Write me something
and I will try
Try to read
Gekleurde brieven (Coloured Letters) is a work from Corrie de Boer made in 1977 and exhibited in the Stedelijk Museum, as part of the permanent design collection.
Corrie De Boer, colored letters (detail), 1977, embroidered linen
The work is called nine letters hung next to each other. Embroidered letters on white a4 linen in different colours. None of them actually readable, but giving the intention something was written. This was a work that talked to me a lot. The colours give their own feeling to letters, even though there is no content. Each letter has got its own colour. Dark green, light green, yellow, orange, red, burgundy, purple, dark blue, light blue. Emotional content.
There is always an intriguing relation to text and the surface. Is the ink in or on the surface?

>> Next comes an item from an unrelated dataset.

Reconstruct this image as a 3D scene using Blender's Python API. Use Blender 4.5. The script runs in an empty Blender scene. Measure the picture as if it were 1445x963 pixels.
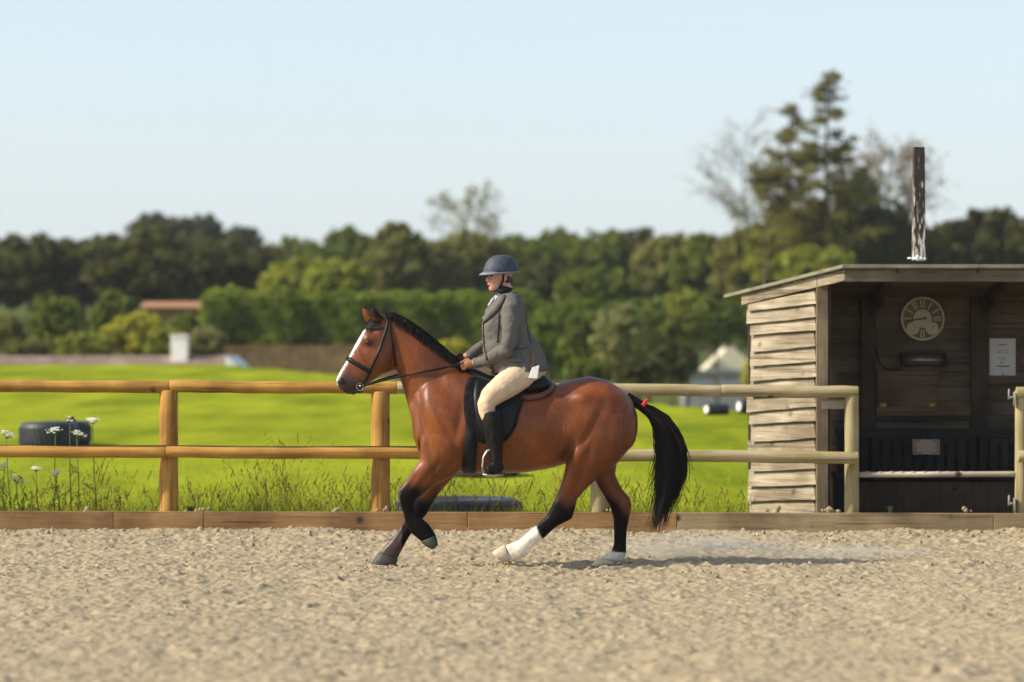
import bpy, bmesh, math, random
import numpy as np
from mathutils import Vector, Matrix
from mathutils.bvhtree import BVHTree
random.seed(7); RNG = np.random.default_rng(7)
SC = bpy.context.scene; COL = SC.collection
# ------------------------------------------------------------------ camera, sky, sun, exposure
F = 4152.0; CAMZ = 1.70; HOR = 505.0; CX = 722.5
cd = bpy.data.cameras.new('camera'); cam = bpy.data.objects.new('camera', cd); COL.objects.link(cam)
cam.location = (0, 0, CAMZ); cam.rotation_euler = (math.radians(90), 0, 0)
cd.sensor_width = 36; cd.lens = F*36/1445; cd.shift_y = (HOR-481.5)/1445
cd.clip_start = .5; cd.clip_end = 6000
cd.dof.use_dof = True; cd.dof.focus_distance = 24.5; cd.dof.aperture_fstop = 1.25
SC.camera = cam
SUN = Vector((-.76, -.17, .60)).normalized()
W = bpy.data.worlds.new('World'); SC.world = W; W.use_nodes = True
wn = W.node_tree.nodes; wl = W.node_tree.links; wn.clear()
sky = wn.new('ShaderNodeTexSky'); sky.sky_type = 'NISHITA'; sky.sun_disc = False
sky.sun_elevation = math.asin(SUN.z); sky.sun_rotation = math.atan2(SUN.x, SUN.y) % (2*math.pi)
sky.air_density = 1.0; sky.dust_density = 2.0; sky.ozone_density = 1.2; sky.altitude = 100
bg = wn.new('ShaderNodeBackground'); bg.inputs[1].default_value = .15
wo = wn.new('ShaderNodeOutputWorld'); 
vt = wn.new('ShaderNodeTexCoord'); vs_ = wn.new('ShaderNodeSeparateXYZ'); wl.new(vt.outputs['Generated'], vs_.inputs[0])
vr = wn.new('ShaderNodeMapRange'); vr.interpolation_type = 'SMOOTHSTEP'; vr.inputs[1].default_value = -.05; vr.inputs[2].default_value = .30; vr.inputs[3].default_value = .80; vr.inputs[4].default_value = .12; wl.new(vs_.outputs[2], vr.inputs[0])
vm = wn.new('ShaderNodeMix'); vm.data_type = 'RGBA'; wl.new(vr.outputs[0], vm.inputs[0]); wl.new(sky.outputs[0], vm.inputs[6]); vm.inputs[7].default_value = (3.25, 3.62, 3.9, 1)   # thin milky haze toward the horizon
wl.new(vm.outputs[2], bg.inputs[0]); wl.new(bg.outputs[0], wo.inputs[0])
sd = bpy.data.lights.new('sun', 'SUN'); sd.energy = 3.9; sd.angle = math.radians(1.0); sd.color = (1, .91, .76)
so = bpy.data.objects.new('sun', sd); COL.objects.link(so); so.rotation_euler = SUN.to_track_quat('Z', 'Y').to_euler(); so.location = SUN*60
SC.view_settings.view_transform = 'Standard'; SC.view_settings.look = 'None'
SC.view_settings.exposure = 0.62; SC.view_settings.gamma = 1
# ------------------------------------------------------------------ helpers
def P(px, py, Y): return Vector(((px-CX)/F*Y, Y, CAMZ-(py-HOR)/F*Y))
HY = 24.0; HS = F/HY
def H(px, py, yo=0): return Vector(((px-CX)/HS, HY+yo, CAMZ-(py-HOR)/HS))
def tag(o, label=None, cat=None, group=None, kind=None):
    if label: o['label'] = label
    if cat: o['category'] = cat
    if group: o['group'] = group
    if kind: o['kind'] = kind
    return o
def empty(name, loc=(0, 0, 0), label=None, cat=None, group=None):
    o = bpy.data.objects.new(name, None); COL.objects.link(o); o.location = loc; o.empty_display_size = .1
    return tag(o, label, cat, group)
def adopt(o, parent):
    if parent is not None:
        o.parent = parent
        m = Matrix(); p = parent
        while p: m = (p.matrix_parent_inverse @ p.matrix_basis if p.parent else p.matrix_basis) @ m; p = p.parent
        o.matrix_parent_inverse = m.inverted()
    return o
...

I wonder what happened if I would be allowed to touch the letters with my fingers, that could maybe make it possible to read the letters, like a blind person. Since these letters only seem to be real, but looking closer nothing is actually readable, no real word is used in the embroidered letters. The empty whiteness inside of the embroidery becomes an imaginable type (a letter).
A similar situation takes place in the catalog accompanying the exhibition Surface.
In this case the embossed text, white letters on a white glossy paper, is clearly part of the surface, although it is also tangible or touchable. The texture of the letters is enabling the observer to read the title of the catalogue. The play with floodlight makes it visible and forces you to play with that surface in the light to read.
Cover with embossed text and content page in which the inverted text is the surface too. catalog designed by OK-RM. • Chapter ActIII - FAUX, where the inverted text is the surface itself
Surface and Subject-matter are each others equivalent as the inside of the booklet was also not a clear description of what happened during the exhibition. It became a work on itself. It was a poem a theatre play.